Too bad there was a “bourgeois” friend in Engels, an “inheritance,” “family business,” etc. to keep Marx going since we all would have been better off had Marx stopped writing and just worked a steady job in the factory so his wife and all the kids (he couldn’t support but had anyway) wouldn’t have had to live hand-to-mouth and the world wouldn’t have been plagued by the Soviet Union. etc. What is “revolutionary” in needing one’s “bourgeois luxuries” to keep up with one’s privileged “social status” without earning your own dime?
It’s obvious you did not study Marx, and it’s obvious someone has pulled the wool over your eyes. Marx’s lifestyle is the example of living like a hypocrite. There are no poor Communist heads of state because, just like Marx. they also want those “bourgeois luxuries.” Stalin, Mao, Castro, Kim Jong II, etc. It’s like “the elite Left” in Latvia being “Marx-inspired” to also need “bourgeois luxuries” for their “social status.” Take another look at the watches.

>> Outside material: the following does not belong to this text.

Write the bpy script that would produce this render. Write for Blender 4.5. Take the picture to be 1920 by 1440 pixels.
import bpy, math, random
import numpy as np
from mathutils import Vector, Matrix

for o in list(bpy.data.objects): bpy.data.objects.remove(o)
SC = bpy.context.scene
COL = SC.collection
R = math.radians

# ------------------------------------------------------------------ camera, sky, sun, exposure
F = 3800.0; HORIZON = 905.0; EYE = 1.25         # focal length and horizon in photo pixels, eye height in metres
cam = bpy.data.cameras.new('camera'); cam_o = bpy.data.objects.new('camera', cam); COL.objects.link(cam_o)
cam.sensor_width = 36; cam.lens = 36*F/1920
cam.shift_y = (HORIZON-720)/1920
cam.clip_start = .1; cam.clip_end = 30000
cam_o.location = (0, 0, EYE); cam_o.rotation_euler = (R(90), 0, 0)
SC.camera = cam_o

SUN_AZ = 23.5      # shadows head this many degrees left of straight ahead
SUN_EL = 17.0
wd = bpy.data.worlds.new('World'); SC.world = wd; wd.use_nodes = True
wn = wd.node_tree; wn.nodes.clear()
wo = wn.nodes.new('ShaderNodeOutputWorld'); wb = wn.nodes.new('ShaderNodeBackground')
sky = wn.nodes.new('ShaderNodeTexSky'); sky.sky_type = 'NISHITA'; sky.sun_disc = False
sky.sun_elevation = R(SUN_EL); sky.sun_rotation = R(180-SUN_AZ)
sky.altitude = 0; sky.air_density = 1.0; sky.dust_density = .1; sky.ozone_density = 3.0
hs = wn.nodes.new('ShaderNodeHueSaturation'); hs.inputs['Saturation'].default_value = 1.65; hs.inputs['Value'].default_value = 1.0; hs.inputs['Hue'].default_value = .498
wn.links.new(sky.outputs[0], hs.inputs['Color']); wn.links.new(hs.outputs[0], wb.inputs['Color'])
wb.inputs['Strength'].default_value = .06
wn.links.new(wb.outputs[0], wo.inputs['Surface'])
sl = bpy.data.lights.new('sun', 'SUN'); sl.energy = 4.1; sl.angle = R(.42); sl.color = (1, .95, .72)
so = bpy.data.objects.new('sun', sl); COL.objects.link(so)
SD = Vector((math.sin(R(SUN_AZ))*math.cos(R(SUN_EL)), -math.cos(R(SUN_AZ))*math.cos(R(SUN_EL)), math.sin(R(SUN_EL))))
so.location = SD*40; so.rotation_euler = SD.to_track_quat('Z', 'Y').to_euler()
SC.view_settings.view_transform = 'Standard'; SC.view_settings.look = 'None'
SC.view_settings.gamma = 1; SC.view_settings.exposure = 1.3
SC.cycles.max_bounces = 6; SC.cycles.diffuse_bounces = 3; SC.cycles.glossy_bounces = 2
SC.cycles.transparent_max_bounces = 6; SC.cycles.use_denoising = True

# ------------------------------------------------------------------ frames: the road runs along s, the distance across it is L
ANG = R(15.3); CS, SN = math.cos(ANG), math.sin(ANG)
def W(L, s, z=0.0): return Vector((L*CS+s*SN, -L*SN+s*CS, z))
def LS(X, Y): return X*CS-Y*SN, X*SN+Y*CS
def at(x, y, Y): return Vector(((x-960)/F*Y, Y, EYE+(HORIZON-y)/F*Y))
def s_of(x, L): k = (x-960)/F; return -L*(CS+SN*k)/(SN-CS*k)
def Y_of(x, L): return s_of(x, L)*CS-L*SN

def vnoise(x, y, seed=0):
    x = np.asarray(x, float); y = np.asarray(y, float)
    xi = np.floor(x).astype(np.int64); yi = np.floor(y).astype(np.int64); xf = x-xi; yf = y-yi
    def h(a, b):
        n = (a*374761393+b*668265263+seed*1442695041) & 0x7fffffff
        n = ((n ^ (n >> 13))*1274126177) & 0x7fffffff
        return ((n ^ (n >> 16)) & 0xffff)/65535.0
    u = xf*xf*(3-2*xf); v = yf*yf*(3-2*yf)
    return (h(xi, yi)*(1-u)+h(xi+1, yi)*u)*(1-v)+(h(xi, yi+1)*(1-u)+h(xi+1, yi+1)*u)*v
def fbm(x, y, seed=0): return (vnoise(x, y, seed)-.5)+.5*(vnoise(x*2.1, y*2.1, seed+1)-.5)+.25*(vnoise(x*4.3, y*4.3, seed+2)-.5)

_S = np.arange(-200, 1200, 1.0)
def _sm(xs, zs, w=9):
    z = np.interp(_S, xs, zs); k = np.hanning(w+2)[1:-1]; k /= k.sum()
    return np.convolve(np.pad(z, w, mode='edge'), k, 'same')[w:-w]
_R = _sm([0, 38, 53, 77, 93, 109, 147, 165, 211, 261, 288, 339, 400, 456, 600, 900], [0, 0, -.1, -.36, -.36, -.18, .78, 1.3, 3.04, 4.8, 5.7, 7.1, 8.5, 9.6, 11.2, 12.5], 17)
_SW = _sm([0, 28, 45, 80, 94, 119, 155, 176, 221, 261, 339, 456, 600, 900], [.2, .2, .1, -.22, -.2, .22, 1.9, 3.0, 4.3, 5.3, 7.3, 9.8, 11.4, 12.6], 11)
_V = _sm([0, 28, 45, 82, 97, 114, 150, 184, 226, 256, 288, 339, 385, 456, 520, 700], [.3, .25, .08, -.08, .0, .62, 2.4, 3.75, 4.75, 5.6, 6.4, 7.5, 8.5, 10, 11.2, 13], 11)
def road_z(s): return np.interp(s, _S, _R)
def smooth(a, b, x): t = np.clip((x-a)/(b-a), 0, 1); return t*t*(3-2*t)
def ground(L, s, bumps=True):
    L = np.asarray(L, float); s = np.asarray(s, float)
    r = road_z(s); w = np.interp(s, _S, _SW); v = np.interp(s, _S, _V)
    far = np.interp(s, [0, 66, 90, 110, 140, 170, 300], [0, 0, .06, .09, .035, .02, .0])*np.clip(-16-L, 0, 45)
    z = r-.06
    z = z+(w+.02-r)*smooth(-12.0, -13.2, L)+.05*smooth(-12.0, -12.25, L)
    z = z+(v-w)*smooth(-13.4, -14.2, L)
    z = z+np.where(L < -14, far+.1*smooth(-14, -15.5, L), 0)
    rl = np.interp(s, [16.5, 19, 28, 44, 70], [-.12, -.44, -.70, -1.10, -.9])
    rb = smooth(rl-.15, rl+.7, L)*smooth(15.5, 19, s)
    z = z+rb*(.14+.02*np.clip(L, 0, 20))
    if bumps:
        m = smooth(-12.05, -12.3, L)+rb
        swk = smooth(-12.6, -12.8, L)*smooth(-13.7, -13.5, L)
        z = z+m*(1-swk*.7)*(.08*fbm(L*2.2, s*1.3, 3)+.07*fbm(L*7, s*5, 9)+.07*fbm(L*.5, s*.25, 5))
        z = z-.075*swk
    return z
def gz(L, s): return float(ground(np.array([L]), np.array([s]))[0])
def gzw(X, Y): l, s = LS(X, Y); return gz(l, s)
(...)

Are you trying to suggest that Marx was too good for honest work in the factory, unlike his beloved masses that he wanted to stick in unhealthy factories, but instead had no choice but to be a parasite off Engels, the bourgeois friend whose bourgeois money paid for Marx’s self-indulgence?
Elite is an elite. Does one have to work at a factory to observe the conditions of the working people? Does one have to take out a loan at a Swedish bank in Latvia to know what it’s like to suffer under the yoke of bank managers? Certainly not.
One can make another emphasis:
“Marx generally lived a hand-to-mouth existence, forever at the limits of his resources, although this did to some extent depend upon his spending on relatively bourgeois luxuries, which he felt were necessities for his wife and children given their social status and the mores of the time.”
Like I said, it’s not about Marx. It is about his philosophy. And how his philosophy eventually gave way to the International Women’s Day, thanks to Klara Zetkin.
Incidentally, does the capitalist America celebrate the International Women’s day?